Economic Context
The Brussels office market entered 2026 on a steady footing, before geopolitical turbulence reshaped the outlook. The closure of the Strait of Hormuz triggered energy market volatility and renewed stagflation concerns, prompting Moody's to revise Belgium's GDP growth forecast down to 0.7% for 2026. While uncertainty persists, the market has so far demonstrated resilience, with occupier sentiment remaining broadly constructive.
Occupier Market
The occupier market recorded 32,100 sq m of take-up in Q1 across 39 transactions, driven predominantly by private sector demand. The quarter's standout deal saw law firm Eubelius commit to around 5,700 sq m at the Luxia building, reinforcing the ongoing flight-to-quality trend.

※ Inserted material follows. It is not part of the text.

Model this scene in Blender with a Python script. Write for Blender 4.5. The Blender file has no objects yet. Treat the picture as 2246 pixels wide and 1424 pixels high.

Prime CBD rents held firm at €370–390/sq m/year, though whispers of €400/sq m are growing for the very best boutique spaces. In the Airport district, rental levels are on a clear upward trajectory, now ranging from €180–200/sq m/year.
Investment Market
Investment activity was exceptionally subdued, with no transactions completing in the Brussels market during Q1, an unusually slow start even by seasonal standards. Investor caution, compounded by geopolitical uncertainty and elevated long-term bond yields, kept deal flow at a standstill. Prime yields remain stable at 5.15% in the CBD, and while a handful of deals are in the pipeline, a meaningful recovery in investment volumes is not expected before the end of the year.